What happened to the Melting Pot?

I found this article comparing the poster art for different productions of “Red,” by John Logan. While the comparison of the poster art is interesting, the article sparked other ideas.

Almost 30 theatres across the country, from Arizona, to New Jersey, to Florida produced “Red” by John Logan in their the same show in the same season. This kind of exposure is similar to what a touring show would receive.

I am torn between thinking this is exciting, and thinking this is scary.

All of these regional theatres recognize the high quality of “Red”, and it is exciting to know that audiences across America have access to good plays.

But what does it mean for America’s culture if every region shares the same taste? I guess I thought there would be more diversity between north and south, east and west. I mean, I suppose it is great that we can have a uniting taste for theatre, in an otherwise very separate nation. But would a more diverse theatre scene coast to coast help to cultivate new artists from different regions and thus new work? I also found that a number of theatre included “God of Carnage”, and “Next to Normal” in their 2011-2012 seasons.
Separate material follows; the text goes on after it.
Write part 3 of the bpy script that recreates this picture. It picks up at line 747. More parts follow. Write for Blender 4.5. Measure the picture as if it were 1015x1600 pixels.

Aren’t we supposed to have different values, styles, and tastes from coast to coast? Not that unity is a bad thing, but shouldn’t these different regions cultivate very different kinds of art?

I worry that so many theatre companies across the country have similar seasons means that American theatre is becoming less diverse, and less interested in creating, and discovering new work.

This only makes me more certain that I am going to have to create my own theatre and my own jobs after graduation. There is not a strong demand for diversity, or new work, so as the next generation of theatre makers- we must demand that of ourselves.